This article describes how nano metalenses work and what they can be used for.
Spoiler alert: they can't be used to replace your smartphone's camera lenses yet, but can be used for IR distance sensors used on drones and soon, polarization sensors that will be able to tell materials apart and even detect cracks in concrete.
AI-equipped cars with a real sense of feeling in their tires. It’ll be like the sensation of touch for them. Everything they run over, they will feel. Make them learn that animals feel gross to touch. Make them feel remorse for running over a human. Boom! Self-driving safety solved!
I feel like this would be much easier to accomplish with acoustic sensors and wheel/suspension telemetry, given that an attentive human driver can sort of "feel" the road surface already.
Not right now. Sounds like they are working on lenses that could one day work with colored light for cameras. Maybe after that, they could be used for specials?
Therre's a diagram in TFA, comparing the construction of a conventional lens with a metalens.
The diagram shows two labelled parts that I didn't understand:
a) Glass plate with bandpass filter
b) Near-infrared contact image sensor
The legend doesn't say, but I suspect the diagrams show a distance sensor, not a camera. So I assume the infrared lasers have been omitted from the diagram. Also, I'd quite like to know a bit more about the optical bandpass filter. I suppose any "transparent" material is effectively a bandpass filter; this one presumably passes near-infrared, so is it like the dark-red plastic filter on a TV remote?
Optical bandpass filters are used to fine-tune the bandwidth of the sensor, as most sensors actually have pretty wide bandwidths. Typical silicon sensors have sensitivity extending well into the IR, which can confuse people when their pictures show lights they can't see. This can totally be made using something like the dark-red filter on the TV remote (reversed, it'd block red so appear blue), but fancier ones will use thin-film coatings to achieve steeper roll-offs. I don't see how meta-lenses are supposed to achieve this effect. They may use absorbing substrate, or may add a backside coating.
Contact image sensors are image sensors designed to be slapped right up against something. They're used in scanners and surface inspection sensors. No clue how this relates to meta-lenses.

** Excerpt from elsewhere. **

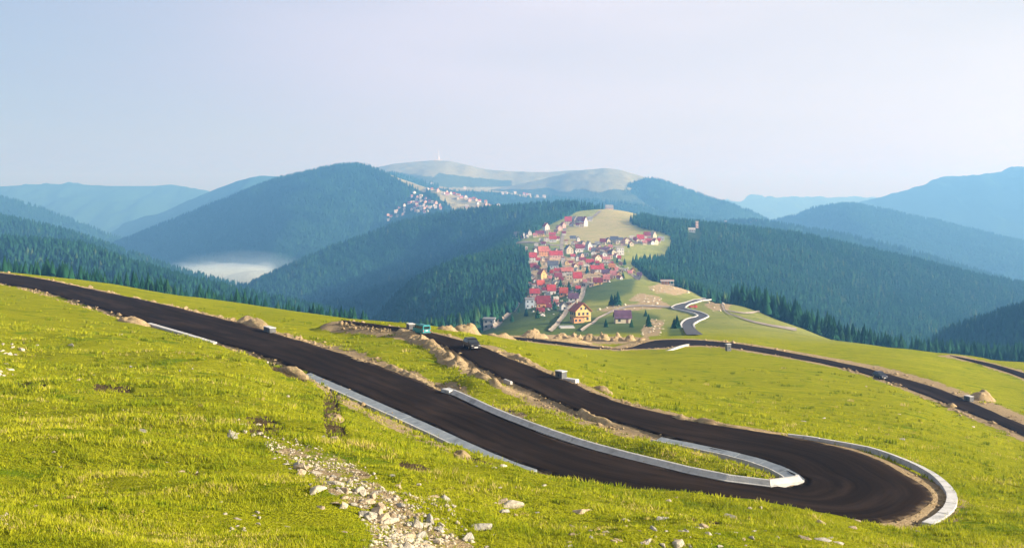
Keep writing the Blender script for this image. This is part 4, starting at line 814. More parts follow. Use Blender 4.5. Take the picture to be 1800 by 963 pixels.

I suspect it's just a bad diagram. Their barrel design is impossible to manufacture.
Seems like one of the obvious applications. I wonder why it isn't mentioned. Is there a technical limitation that make it impractical? Size maybe, the lens shown in the article are all tiny and I guess lens that would be practical for AR/VR would be really expensive.
> Is there a technical limitation that make it impractical?
Yes. Diffractive optics (which includes meta-lenses) have significant wavelength dependence. Visible light is 400-700nm, which are different by about a factor of 2. This means blue light will focus almost twice as far away as red light does.
The neat bit is this is actually the reverse of how refractive optics behave, which means you can use both together and cancel out a significant portion of chromatic aberration. If we can scale up the manufacturing (and ideally apply them to curved surfaces) they could improve performance and reduce complexity and weight of VR/AR optics.
Speaking of Fresnel lenses, one of the coolest applications is a plastic "wide-angle lens" sticker that you could affix to your car's rear window (https://www.amazon.de/-/en/WIDE-ANGLE-WINDOW-FRESNEL-OPTICAL...) to increase the field of view. Their popularity has dropped since the advent of "back-up cameras" however.
The process starts by illuminating a scene with a monochromatic light source—a
laser.
What that means is that this only works with monochromatic light. The focal distance would be different for each wavelength. That's why it's useful for laser range finding. You would need to illuminate with several different lasers to get a "full color" image, and likely have multiple lenses... although some are tunable.
So it's not gonna work for standard glasses, current VR or anything else like that.
Spoiler alert: they can't be used to replace your smartphone's camera lenses yet, but can be used for IR distance sensors used on drones and soon, polarization sensors that will be able to tell materials apart and even detect cracks in concrete.